Mohiba Ahmed, a teacher at Government College University, Lahore, and a founding member of city-based Progressive Students Collective, said she received a call from the deputy commissioner of police, who asked her if she was anti-Pakistan.

Most universities in the country get new students to sign affidavits pledging not to engage in political activity. Some have even threatened rustication if students attend today’s march.

In parts of Lahore, the government has imposed section 144, the curfew law passed down to both India and Pakistan from British colonialists.

Students in Quetta, Balochistan, face far graver threats. “Whenever we have done any political activity, some students go missing,” a female law student of the University of Balochistan said on the condition of anonymity. Restive Balochistan has seen a decades-long separatist insurgency against the Pakistani state.

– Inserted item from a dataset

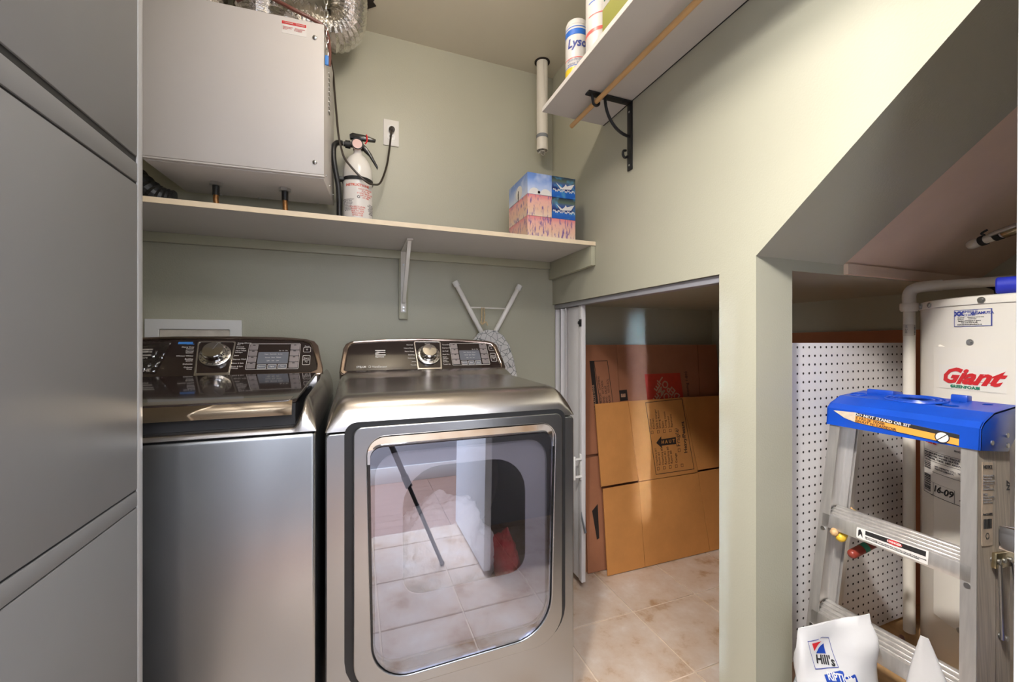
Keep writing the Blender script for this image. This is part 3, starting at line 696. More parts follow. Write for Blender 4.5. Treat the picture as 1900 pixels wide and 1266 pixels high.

Meanwhile, even if at great personal risk, today’s student march could firmly put the spotlight on the tensions building up in Pakistan’s campuses. 

The heat

Prime minister Imran Khan was elected in August last year at the end of a campaign against the erstwhile government. He rode on his image as a youth leader, promising to raise education spending.

“Most of us voted for Imran Khan, but now we are done,” said Salman Sikandar, an English literature student at Government College University.

However, Pakistan’s economy has only fallen deeper into Chinese debt since then even as the country’s current account deficit has worsened. Despite opposing it earlier, Khan signed a bailout deal with the International Monetary Fund last year, whose terms included cuts in welfare spending.

The cash-strapped government has slashed the higher education budget, forcing universities to raise fees and cut down research grants. “This is dismantling of an education system that was already on ventilator,” said Ammar Ali Jan, who teaches at Forman Christian College in Lahore. At the same time, “they have raised military spending. This is a political choice.”

Why JNU?

India’s JNU has often become the flashpoint for the police and protesters since Narendra Modi was first sworn in as Indian prime minister in May 2014.

Student activists in Pakistan say the 2016 JNU protest, when the police arrested the university’s student leaders on sedition charges for raising the azadi slogan, turned into a moment of reckoning for them, too. 

“When Kanhaiya Kumar, Umar Khalid, and the other comrades won their case and were able to tell the world that they were fighting for the right thing, it created a spark,” said Haider Kaleem, a representative of the Progressive Students Federation.